COLLECTED DATA:
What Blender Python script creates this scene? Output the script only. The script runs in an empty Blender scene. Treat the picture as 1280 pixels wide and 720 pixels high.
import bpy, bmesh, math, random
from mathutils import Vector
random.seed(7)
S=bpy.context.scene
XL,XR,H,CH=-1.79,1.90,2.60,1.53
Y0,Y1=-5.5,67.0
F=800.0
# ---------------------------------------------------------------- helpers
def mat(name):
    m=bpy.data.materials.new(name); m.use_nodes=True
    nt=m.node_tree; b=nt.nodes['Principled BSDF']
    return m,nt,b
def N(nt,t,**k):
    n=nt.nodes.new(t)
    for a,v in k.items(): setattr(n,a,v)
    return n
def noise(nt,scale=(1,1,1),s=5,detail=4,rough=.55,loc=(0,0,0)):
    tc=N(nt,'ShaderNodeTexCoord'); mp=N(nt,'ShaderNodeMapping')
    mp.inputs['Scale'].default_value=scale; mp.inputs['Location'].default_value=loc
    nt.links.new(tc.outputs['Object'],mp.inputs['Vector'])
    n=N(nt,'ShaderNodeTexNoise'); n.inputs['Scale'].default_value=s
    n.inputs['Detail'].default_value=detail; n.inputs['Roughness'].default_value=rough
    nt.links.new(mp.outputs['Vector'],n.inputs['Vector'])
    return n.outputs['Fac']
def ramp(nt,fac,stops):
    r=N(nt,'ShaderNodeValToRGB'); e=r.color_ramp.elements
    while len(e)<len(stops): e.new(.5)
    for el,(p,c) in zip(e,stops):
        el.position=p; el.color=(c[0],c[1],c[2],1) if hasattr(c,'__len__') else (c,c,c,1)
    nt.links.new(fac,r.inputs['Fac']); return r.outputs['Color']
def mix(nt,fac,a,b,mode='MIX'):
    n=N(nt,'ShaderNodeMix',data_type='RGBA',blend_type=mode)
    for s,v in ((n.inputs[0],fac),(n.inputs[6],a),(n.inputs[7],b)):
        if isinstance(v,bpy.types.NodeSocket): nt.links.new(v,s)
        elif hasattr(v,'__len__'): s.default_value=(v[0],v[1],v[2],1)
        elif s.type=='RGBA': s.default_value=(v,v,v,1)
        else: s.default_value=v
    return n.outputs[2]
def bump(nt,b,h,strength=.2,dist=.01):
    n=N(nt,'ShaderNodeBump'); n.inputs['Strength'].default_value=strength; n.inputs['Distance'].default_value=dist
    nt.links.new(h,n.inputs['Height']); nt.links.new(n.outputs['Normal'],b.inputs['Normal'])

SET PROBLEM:
Out of the material above, gather each line where "scene" appears.

OUTPUT:
What Blender Python script creates this scene? Output the script only. The script runs in an empty Blender scene. Treat the picture as 1280 pixels wide and 720 pixels high.
S=bpy.context.scene